Vaughan, ON, Feb. 19, 2026 (GLOBE NEWSWIRE) -- A three-year HST holiday on new home construction is needed to boost Ontario’s battered housing sector. That is the ask the Residential and Civil Construction Alliance of Ontario (RCCAO) and the Residential Construction Council of Ontario (RESCON) are making of the Government of Ontario and federal government. The policy is backed by economic analysis conducted by the Canadian Centre for Economic Analysis (CANCEA) and shows it would be statistically revenue neutral for all governments.


High taxes on new home construction in Ontario are worsening the province’s housing crisis. The Government of Ontario must take urgent action to provide meaningful tax relief to jumpstart the collapsed housing sector.


The CANCEA research supporting the policy found that a three-year HST holiday would:


  • Help preserve skilled trade jobs and have builders constructing new housing supply.

  • Create economic urgency in the market to incentivize buyers to purchase new homes.

  • Be revenue-neutral for all governments.


“Ontario’s housing crisis is worsening and prolonged job-losses risk adding to long-term problems plaguing the sector,” said Nadia Todorova, executive director of RCCAO. “The men and women in the skilled trades need to see urgent government action to improve market conditions in the sector so they can get back to building desperately needed homes across Ontario. A three-year sales tax holiday does just that by saving 26,000 direct industry jobs”


“Our governments tax homes at the same level of alcohol and tobacco.

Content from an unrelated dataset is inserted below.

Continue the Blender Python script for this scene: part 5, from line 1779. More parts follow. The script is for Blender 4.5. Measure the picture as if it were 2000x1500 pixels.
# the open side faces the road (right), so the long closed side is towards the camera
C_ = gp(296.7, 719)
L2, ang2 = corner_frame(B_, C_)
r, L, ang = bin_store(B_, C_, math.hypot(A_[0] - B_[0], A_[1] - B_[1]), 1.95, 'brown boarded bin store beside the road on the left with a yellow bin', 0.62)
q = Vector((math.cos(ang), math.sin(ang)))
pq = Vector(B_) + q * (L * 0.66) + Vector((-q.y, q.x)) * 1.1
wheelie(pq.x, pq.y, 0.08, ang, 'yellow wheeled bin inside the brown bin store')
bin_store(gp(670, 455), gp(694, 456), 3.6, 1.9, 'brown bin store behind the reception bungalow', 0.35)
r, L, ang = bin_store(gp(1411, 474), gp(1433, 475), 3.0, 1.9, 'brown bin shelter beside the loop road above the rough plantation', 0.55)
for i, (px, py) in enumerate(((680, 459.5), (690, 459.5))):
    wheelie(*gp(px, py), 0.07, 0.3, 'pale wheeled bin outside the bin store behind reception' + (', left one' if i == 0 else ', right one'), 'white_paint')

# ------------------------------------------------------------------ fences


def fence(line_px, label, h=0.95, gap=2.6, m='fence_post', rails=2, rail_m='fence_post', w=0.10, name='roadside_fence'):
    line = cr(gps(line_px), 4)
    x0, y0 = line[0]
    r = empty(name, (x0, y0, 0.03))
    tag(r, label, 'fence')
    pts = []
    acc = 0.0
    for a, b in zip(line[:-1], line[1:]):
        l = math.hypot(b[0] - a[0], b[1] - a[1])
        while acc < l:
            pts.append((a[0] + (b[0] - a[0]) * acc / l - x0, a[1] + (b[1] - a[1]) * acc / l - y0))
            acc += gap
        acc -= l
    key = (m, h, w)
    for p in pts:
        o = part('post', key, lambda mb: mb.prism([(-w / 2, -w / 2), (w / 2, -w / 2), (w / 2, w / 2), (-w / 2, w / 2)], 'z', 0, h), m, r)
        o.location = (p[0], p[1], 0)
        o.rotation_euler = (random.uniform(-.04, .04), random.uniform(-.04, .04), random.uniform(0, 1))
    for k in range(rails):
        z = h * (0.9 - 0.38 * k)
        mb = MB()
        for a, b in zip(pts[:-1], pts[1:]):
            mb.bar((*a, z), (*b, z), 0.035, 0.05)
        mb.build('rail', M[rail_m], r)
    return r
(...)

We need fast action to provide tax relief to kickstart Ontario’s housing industry back into building,” said Richard Lyall, president of RESCON. “A three-year HST holiday would help reverse market conditions devastating the industry and support $3.9 billion of GDP to Ontario’s economy.”


RCCAO and RESCON say their call should be heeded swiftly and enacted through the upcoming 2026 provincial budget, with the federal government moving in lockstep. The federal government also needs to see Bill C-4 passed in the Senate of Canada and given royal assent.